Print the lines of the listing below verbatim from its first line through the line bearing "sun.rotation_euler = sdir.to_track_quat('Z', 'Y').to_euler()". Any pictures are to be omitted.
┌─ RAW RECORDS
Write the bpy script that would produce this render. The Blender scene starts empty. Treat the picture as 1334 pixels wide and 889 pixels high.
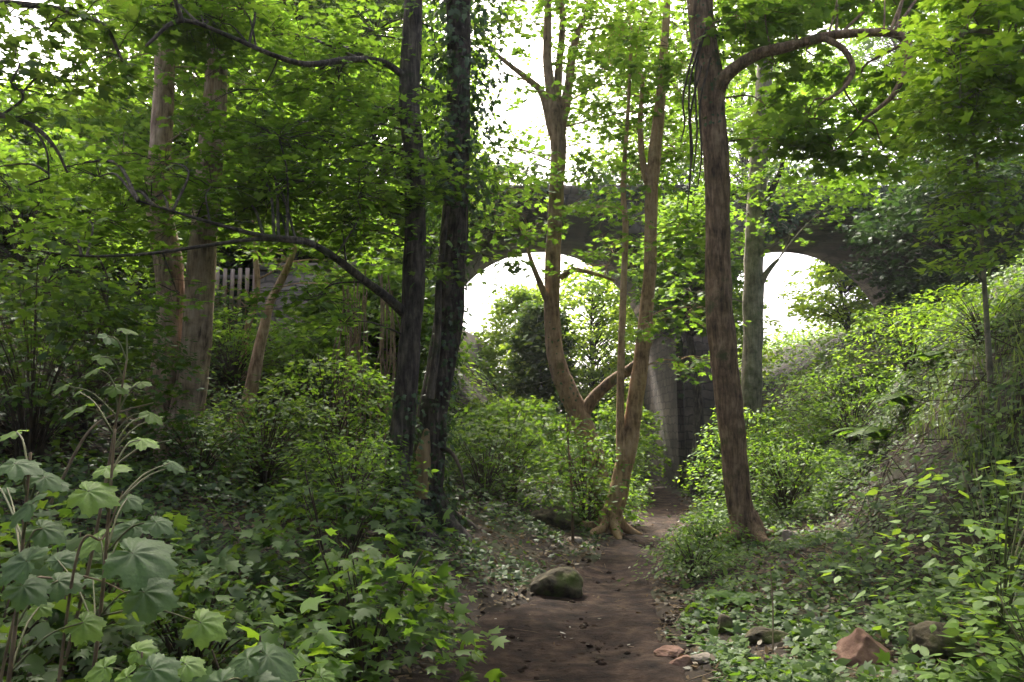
import bpy, math, random
import numpy as np
from mathutils import Vector, noise as mnoise

random.seed(7)
rng = np.random.default_rng(11)
SC = bpy.context.scene
COL = SC.collection
R = math.radians

# ------------------------------------------------------------------ camera, sky, sun, exposure
CAM_Z = 1.6
FPX = 1050.0
PITCH = math.atan((560 - 444.5) / FPX)
cd = bpy.data.cameras.new("camera")
cam = bpy.data.objects.new("camera", cd)
COL.objects.link(cam)
cam.location = (0, 0, CAM_Z)
cam.rotation_euler = (math.pi / 2 + PITCH, 0, 0)
cd.sensor_width = 36
cd.lens = 36 * FPX / 1334
cd.clip_start = 0.05
cd.clip_end = 2000
SC.camera = cam

SUN_EL, SUN_AZ = R(52), R(-14)
w = bpy.data.worlds.new("World")
SC.world = w
w.use_nodes = True
wn = w.node_tree
bg = wn.nodes["Background"]
sky = wn.nodes.new("ShaderNodeTexSky")
sky.sky_type = 'NISHITA'
sky.sun_disc = False
sky.sun_elevation = SUN_EL
sky.sun_rotation = SUN_AZ
sky.air_density = 0.45
sky.dust_density = 8.0
sky.ozone_density = 0.2
wn.links.new(sky.outputs[0], bg.inputs[0])
bg.inputs[1].default_value = 0.15

sd = bpy.data.lights.new("sun", 'SUN')
sd.energy = 2.2
sd.angle = R(8)
sd.color = (1.0, 0.95, 0.84)
sun = bpy.data.objects.new("sun", sd)
COL.objects.link(sun)
sdir = Vector((math.sin(SUN_AZ) * math.cos(SUN_EL), math.cos(SUN_AZ) * math.cos(SUN_EL), math.sin(SUN_EL)))
sun.rotation_euler = sdir.to_track_quat('Z', 'Y').to_euler()

SC.view_settings.view_transform = 'Standard'
SC.view_settings.look = 'None'
SC.view_settings.exposure = 2.55
SC.view_settings.gamma = 1
SC.view_settings.use_curve_mapping = False
SC.render.engine = 'CYCLES'
SC.cycles.use_denoising = True
SC.cycles.denoiser = 'OPENIMAGEDENOISE'
SC.cycles.max_bounces = 8
SC.cycles.diffuse_bounces = 5
SC.cycles.glossy_bounces = 2
SC.cycles.transmission_bounces = 6
SC.cycles.sample_clamp_indirect = 6


# ------------------------------------------------------------------ helpers
def at(px, py, D):
    """where the line of sight through a picture point meets the depth D"""
    u = (px - 667) / FPX
    v = (444.5 - py) / FPX
    yy = math.cos(PITCH) - v * math.sin(PITCH)
    zz = math.sin(PITCH) + v * math.cos(PITCH)
    s = D / yy
    return np.array([u * s, D, CAM_Z + zz * s])


def tag(o, label=None, cat=None, group=None, kind=None):
    if label: o['label'] = label
    if cat: o['category'] = cat
    if group: o['group'] = group
    if kind: o['kind'] = kind
    return o


def empty(name, loc, label, cat, group=None):
    o = bpy.data.objects.new(name, None)
    o.location = [float(c) for c in loc]
    o.empty_display_size = 0.2
    COL.objects.link(o)
    return tag(o, label, cat, group)


class Geo:
    """collects verts and faces; links them as one mesh object"""
    def __init__(s):
        s.v = []; s.f = []; s.n = 0

    def add(s, V, faces):
        V = np.asarray(V, float).reshape(-1, 3)
        for F in faces:
            F = np.asarray(F, np.int64)
            if F.size: s.f.append(F + s.n)
        s.v.append(V); s.n += len(V)

    def build(s, name, mat, parent=None, smooth=False, uv=None):
        V = np.concatenate(s.v)
        if parent is not None:
            top = parent
            while top.parent: top = top.parent
            V = V - np.array(top.location)
        me = bpy.data.meshes.new(name)
        me.vertices.add(len(V))
        me.vertices.foreach_set("co", V.astype(np.float32).ravel())
        li = np.concatenate([F.ravel() for F in s.f])
        ct = np.concatenate([np.full(len(F), F.shape[1]) for F in s.f])
        st = np.concatenate([[0], np.cumsum(ct)[:-1]])
        me.loops.add(len(li)); me.polygons.add(len(ct))
        me.loops.foreach_set("vertex_index", li.astype(np.int32))
        me.polygons.foreach_set("loop_start", st.astype(np.int32))
        if smooth:
            me.polygons.foreach_set("use_smooth", np.ones(len(ct), bool))
        me.update(calc_edges=True)
        me.materials.append(mat)
        o = bpy.data.objects.new(name, me)
        COL.objects.link(o)
        if parent is not None:
            o.parent = parent
        return o


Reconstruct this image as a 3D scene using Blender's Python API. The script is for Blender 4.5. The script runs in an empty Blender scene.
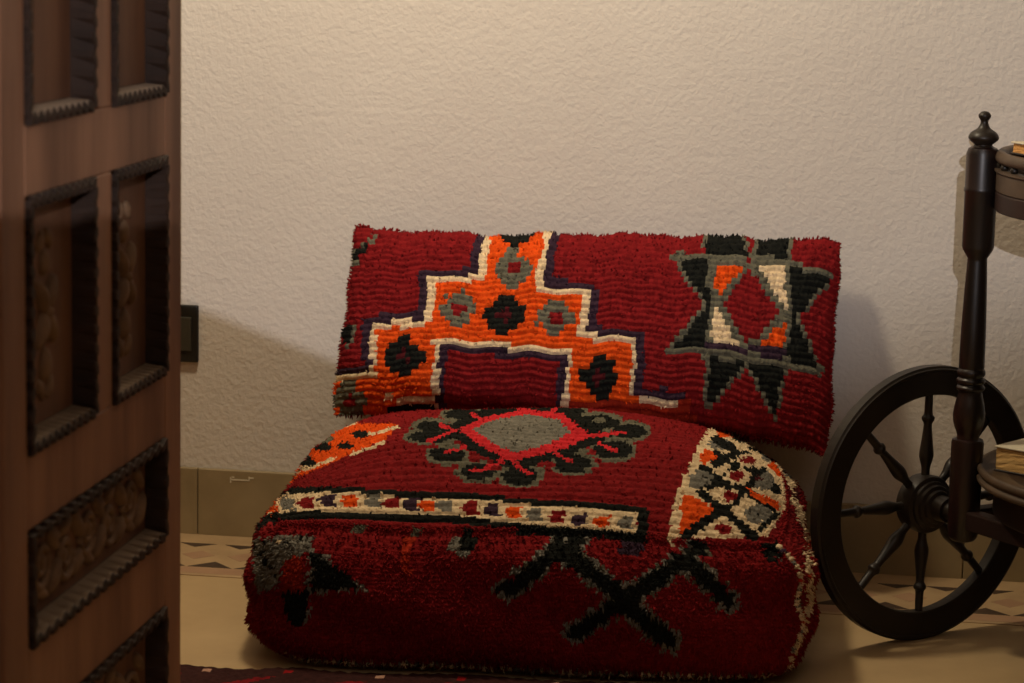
import bpy, bmesh, math, random
import numpy as np
from mathutils import Vector, Matrix

A_LOC, A_POWER, A_COL = (-.20, -.62, 1.75), 50.0, (1.0, .84, .59)
B_LOC, B_POWER, B_COL = (.65, -4.15, 1.327), 180.0, (1.0, .96, 1.0)
CUT = [(-.95, .22), (-.764, .29), (-.644, .338), (-.535, .372), (-.496, .361), (-.263, .284), (-.1, .235), (.8, .18)]   # where the hall light is cut off on the far wall
CUT_SOFT = [(-.4, -.3), (.1, .10), (.5, .345), (.9, .41)]
EXPOSURE = 0.0

# weaving charts: each row is a list of runs of knots, as count, colour, count, colour and so on
PILLOW_CHART = [
[30,0,2,5,1,3,3,2,8,4,2,2,2,3,2,5,34,0,1,6,8,4,1,6,2,0,1,6,7,4,1,6,11,0],
[5,0,1,6,24,0,2,5,2,3,3,2,6,4,3,2,2,3,2,5,34,0,1,6,9,4,1,6,1,0,1,6,7,4,1,6,11,0],
[4,0,2,6,24,0,2,5,2,3,5,2,2,4,6,2,1,3,2,5,34,0,1,6,9,4,1,6,1,0,1,6,7,4,1,6,11,0],
[2,0,1,6,1,4,26,0,2,5,2,3,4,2,3,6,6,2,1,3,2,5,28,0,2,6,5,0,10,4,6,6,3,4,1,6,11,0],
[1,6,3,4,26,0,2,5,2,3,4,2,3,6,6,2,1,3,2,5,27,0,18,6,1,0,12,6,8,0],
[2,4,28,0,2,5,2,3,3,2,6,6,4,2,1,3,2,5,29,0,1,6,6,4,12,6,6,3,1,6,3,4,7,6,1,0],
[2,6,28,0,2,5,2,3,2,2,3,6,3,0,2,6,2,2,2,3,2,5,29,0,1,6,6,4,2,6,6,2,1,6,1,0,3,6,5,3,1,6,9,4,2,0],
[28,0,4,5,2,3,2,2,3,6,3,0,3,6,1,2,2,3,2,5,30,0,1,6,5,4,2,6,5,2,1,6,4,0,2,6,4,3,1,6,8,4,1,6,2,0],
[18,0,12,5,4,3,3,2,8,6,1,2,2,3,2,5,31,0,1,6,4,4,2,6,4,2,2,6,5,0,2,6,3,3,2,6,6,4,1,6,3,0],
[18,0,2,5,11,3,7,2,6,6,2,2,2,3,6,5,28,0,1,6,3,4,2,6,3,2,2,6,7,0,2,6,3,3,1,6,5,4,1,6,4,0],
[18,0,2,5,2,3,17,2,3,6,4,2,2,3,12,5,23,0,1,6,3,4,2,6,1,2,2,6,9,0,2,6,2,3,1,6,4,4,1,6,5,0],
[18,0,2,5,2,3,6,2,1,6,17,2,13,3,2,5,23,0,1,6,2,4,4,6,11,0,2,6,1,3,1,6,3,4,1,6,6,0],
[18,0,2,5,2,3,2,2,1,6,1,2,5,6,6,2,4,4,16,2,2,3,2,5,24,0,1,6,1,4,3,6,13,0,3,6,1,4,1,6,8,0],
[18,0,2,5,2,3,3,2,7,6,4,2,6,4,7,2,4,6,4,2,2,3,2,5,24,0,1,6,1,4,1,6,1,3,2,6,11,0,4,6,1,4,1,6,8,0],
[18,0,2,5,2,3,1,2,3,6,4,0,2,6,2,2,5,4,1,8,4,4,4,2,6,6,3,2,2,3,2,5,23,0,1,6,2,4,1,6,2,3,2,6,9,0,3,6,1,2,1,6,2,4,1,6,7,0],
[9,0,11,5,2,3,2,2,3,6,2,0,2,6,3,2,3,4,4,8,3,4,3,2,3,6,3,0,3,6,1,2,2,3,2,5,22,0,1,6,3,4,1,6,3,3,2,6,7,0,2,6,3,2,1,6,3,4,1,6,6,0],
[5,0,7,5,5,3,3,5,2,3,3,2,6,6,4,2,4,4,1,8,4,4,3,2,3,6,3,0,3,6,1,2,2,3,2,5,21,0,1,6,4,4,1,6,4,3,2,6,5,0,2,6,4,2,1,6,4,4,1,6,5,0],
[3,4,1,6,1,0,3,5,5,3,2,2,6,3,6,2,3,6,6,2,7,4,4,2,1,6,1,2,5,6,3,2,2,3,4,5,18,0,2,6,4,4,1,6,5,3,3,6,1,0,3,6,5,2,1,6,5,4,1,6,4,0],
[3,4,1,6,2,0,2,5,1,3,29,2,3,4,9,2,3,6,4,2,5,3,11,5,7,0,2,6,5,4,2,6,6,3,2,6,9,5,6,4,1,6,3,0],
[1,0,2,4,1,6,2,0,2,5,2,3,5,2,3,4,43,2,10,3,2,5,6,0,1,6,7,4,10,5,3,6,5,5,2,6,6,4,2,6,1,0],
[2,0,1,6,3,0,2,5,2,3,3,2,5,4,5,2,19,3,28,2,1,3,2,5,5,0,36,6,2,0],
[6,0,2,5,2,3,2,2,4,4,1,8,3,4,4,2,1,3,16,5,15,3,14,2,1,3,2,5,13,0,2,6,2,4,4,6,2,4,1,6,8,4,1,6,10,0],
[6,0,2,5,2,3,2,2,3,4,2,8,5,4,2,2,1,3,2,5,11,0,17,5,1,3,5,2,3,4,6,2,1,3,2,5,14,0,1,6,7,4,1,6,1,0,1,6,7,4,11,0],
[7,0,2,5,1,3,2,2,5,4,1,8,4,4,2,2,1,3,2,5,26,0,2,5,1,3,4,2,6,4,4,2,1,3,2,5,14,0,1,6,6,4,1,6,3,0,1,6,5,4,1,6,11,0],
[9,5,1,3,4,2,7,4,3,2,1,3,2,5,26,0,2,5,1,3,2,2,4,4,1,8,3,4,4,2,1,3,2,5,14,0,1,6,5,4,1,6,5,0,1,6,4,4,1,6,11,0],
[11,3,5,2,3,4,5,2,2,3,1,5,26,0,2,5,1,3,2,2,3,4,3,8,3,4,3,2,1,3,2,5,14,0,1,6,4,4,1,6,7,0,1,6,3,4,1,6,11,0],
[2,2,4,6,18,2,2,3,1,5,26,0,2,5,1,3,4,2,2,4,1,8,4,4,3,2,1,3,2,5,4,0,2,5,8,0,1,6,3,4,1,6,9,0,1,6,2,4,1,6,11,0],
[1,2,5,6,18,2,2,3,1,5,26,0,2,5,1,3,5,2,5,4,4,2,1,3,12,5,4,0,1,6,2,4,1,6,11,0,1,6,1,4,12,0],
[4,6,1,0,3,6,5,2,2,3,9,2,2,3,1,5,26,0,1,5,2,3,6,2,3,4,7,2,9,3,3,1,3,0,2,6,14,0,1,6,12,0],
[3,6,3,0,3,6,7,2,9,3,2,5,26,0,1,5,2,3,28,1,32,0],
[1,2,6,6,6,2,11,4,1,3,2,5,26,0,1,5,2,3,29,1,31,0]]
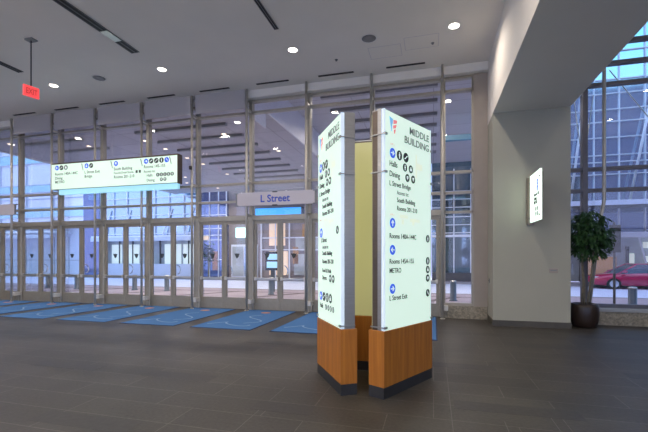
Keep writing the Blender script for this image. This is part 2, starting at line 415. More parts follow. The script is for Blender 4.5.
└─
OUTPUT FOR THIS EXERCISE:
Write the bpy script that would produce this render. The Blender scene starts empty. Treat the picture as 1334 pixels wide and 889 pixels high.
import bpy, math, random
import numpy as np
from mathutils import Vector, noise as mnoise

random.seed(7)
rng = np.random.default_rng(11)
SC = bpy.context.scene
COL = SC.collection
R = math.radians

# ------------------------------------------------------------------ camera, sky, sun, exposure
CAM_Z = 1.6
FPX = 1050.0
PITCH = math.atan((560 - 444.5) / FPX)
cd = bpy.data.cameras.new("camera")
cam = bpy.data.objects.new("camera", cd)
COL.objects.link(cam)
cam.location = (0, 0, CAM_Z)
cam.rotation_euler = (math.pi / 2 + PITCH, 0, 0)
cd.sensor_width = 36
cd.lens = 36 * FPX / 1334
cd.clip_start = 0.05
cd.clip_end = 2000
SC.camera = cam

SUN_EL, SUN_AZ = R(52), R(-14)
w = bpy.data.worlds.new("World")
SC.world = w
w.use_nodes = True
wn = w.node_tree
bg = wn.nodes["Background"]
sky = wn.nodes.new("ShaderNodeTexSky")
sky.sky_type = 'NISHITA'
sky.sun_disc = False
sky.sun_elevation = SUN_EL
sky.sun_rotation = SUN_AZ
sky.air_density = 0.45
sky.dust_density = 8.0
sky.ozone_density = 0.2
wn.links.new(sky.outputs[0], bg.inputs[0])
bg.inputs[1].default_value = 0.15

sd = bpy.data.lights.new("sun", 'SUN')
sd.energy = 2.2
sd.angle = R(8)
sd.color = (1.0, 0.95, 0.84)
sun = bpy.data.objects.new("sun", sd)
COL.objects.link(sun)
sdir = Vector((math.sin(SUN_AZ) * math.cos(SUN_EL), math.cos(SUN_AZ) * math.cos(SUN_EL), math.sin(SUN_EL)))
sun.rotation_euler = sdir.to_track_quat('Z', 'Y').to_euler()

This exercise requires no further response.